I only made a half-batch of this so I only used 1/2 teaspoon of the powder in this recipe. It added a certain something without being overpowering. The chicken was really infused with the flavor of the marinade since I let it sit overnight (in the refrigerator of course).  It was enjoyable, not a real 'wow!', but it was a good introduction to five-spice powder.

Five-spice powder varies but Spice Islands brand contains cinnamon, anise, fennel, black pepper and cloves.  I was fearful of the cinnamon - I don't usually care for it in savory dishes (chili with cinnamon was one of the worst recipes I've made).   I liked this with the chicken and I'm going to try more recipes using it but I'm going to make sure to use it sparingly.
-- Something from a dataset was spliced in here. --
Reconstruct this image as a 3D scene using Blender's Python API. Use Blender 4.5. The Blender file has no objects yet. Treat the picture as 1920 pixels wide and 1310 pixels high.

I have several Chinese cookbooks. Cooking Chinese food at home is really not that hard, especially now when you can easily get just about any ingredient you need from one source or another.  I really like the selection of recipes in this book (many classics, a few not-so-mundane recipes, all very doable) but the layout is a bit funky - I don't like the way ingredient lists are often carried on to the next page.  They could have chosen a layout that prevented this in all but the longest recipes.  That's a minor nitpick though. I would definitely recommend this as a starter Chinese cookbook.

Question of the Day:  Five-spice powder - have you tried it?  Do you like it?  What recipes have you used it in? (Okay, maybe that should have been Questions of the Day.)

3 comments:

terry@domestic dilettante said...

I was also cautious about the flavor of five-spice, but I tried it with a Dinner A'Fare item quite a while back and was pleasantly surprised. Theirs was five spice chicken with a cilantro cream sauce, and the flavors blended well. Now that I think about it, I will probably try to re-create it on my own this time. Thanks for the recipe and inspiration!
Terry

Annie Jones said...

I have tried it, and have some in the cabinet, but it's not a blend I'm absolutely crazy about and not one I use often.

Alisha said...

Hmmm I have tried it and used it but for the life of me I can't remember in what. (Guess that means it wasn't something to make again ...)

Thanks for posting this, though - I'm always looking for thing to do with thighs and legs since they're on sale so much.